Memory is a mysterious part of the human experience. You can recall countless events, some of which were important — graduations, funerals, etc.— but most of which were not. Things that were immensely important as they happened can disappear from our memory completely. Major events, huge changes in how we live daily, fade away as time passes.

As an example, I have absolutely no memory of my first day at school. Sure, that was when I was five, but it must have been a huge paradigm shift that permanently changed my life, right? Hell, I can’t remember my first day of middle school, high school, or college, either. I’m nineteen. My first day of college was less than a year and a half ago, and it was a big deal. Probably not as big of a deal as my first day of kindergarten, but I don’t know. I can’t remember either.

Perhaps stranger than what we don’t remember is what we do. It makes sense that one wouldn’t remember the first days of things: you don’t know how important something will be until it’s over. I don’t remember my first day of high school, but I do remember graduating(granted, it was during the year 2020, so it was notable even among graduations). That makes sense. What doesn’t make sense is the incredible tenacity of memories of embarrassment.

I think everybody has had the experience of lying awake at night, thinking of some dumb thing you said or did years ago that you still remember. You could speculate that this was an evolutionary advantage; perhaps remembering dumb things you did made you more likely to survive in the future, but this isn’t escaping a lion we’re talking about. Memories of intense fear seem far more useful, but I struggle to remember even a single time that I was afraid of something. I’m sure the first time I had to speak in front of a group of people, I was absolutely terrified, but that memory completely eludes me. That time I tripped and fell in front of a pretty girl, though? Burned into my brain forever. In fact, what we remember and what we forget doesn’t seem to correlate with anything at all.
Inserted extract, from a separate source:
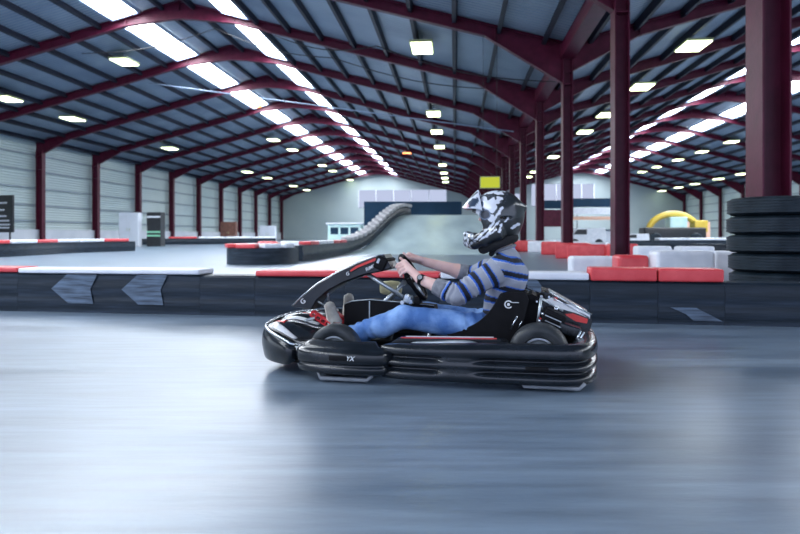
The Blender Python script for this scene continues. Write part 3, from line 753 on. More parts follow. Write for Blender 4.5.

After writing about all these things I’ve forgotten, I want to mention something I remember. I know that, while trying to fall asleep, I’ve thought about the fact that we must have some period of time while we are still awake, before we fall asleep, but will never remember anything we are thinking about. More than that, I’ve thought about the fact that I remember thinking about this span, with no recollection of any details aside from that I’ve done it. When you think about it, many of our memories are like this. You probably don’t remember any particular trip to the grocery store unless something really interesting happened, but obviously you know that you’ve made boring trips to the grocery store. That’s weird, right? It doesn’t make sense that you can remember that an event happened but forget the event. It feels like, somehow, you’re simultaneously remembering and forgetting an event, and there’s clearly a contradiction there.

I don’t know how memory works. I’m not a psychologist, or a memory specialist, or anybody special that works with memory. What I am is a person who remembers things. More importantly, though, I’m a person who forgets things. I’m not even sure that asking how memory works is the correct question. There’s a reason this post is titled Forgetting and not Memory, after all. I’m not sure that we’ll ever understand exactly how our memories work, and how our brains subconsciously choose what to discard. What I do think, though, is that the question of forgetting is far more insightful than the question of remembering.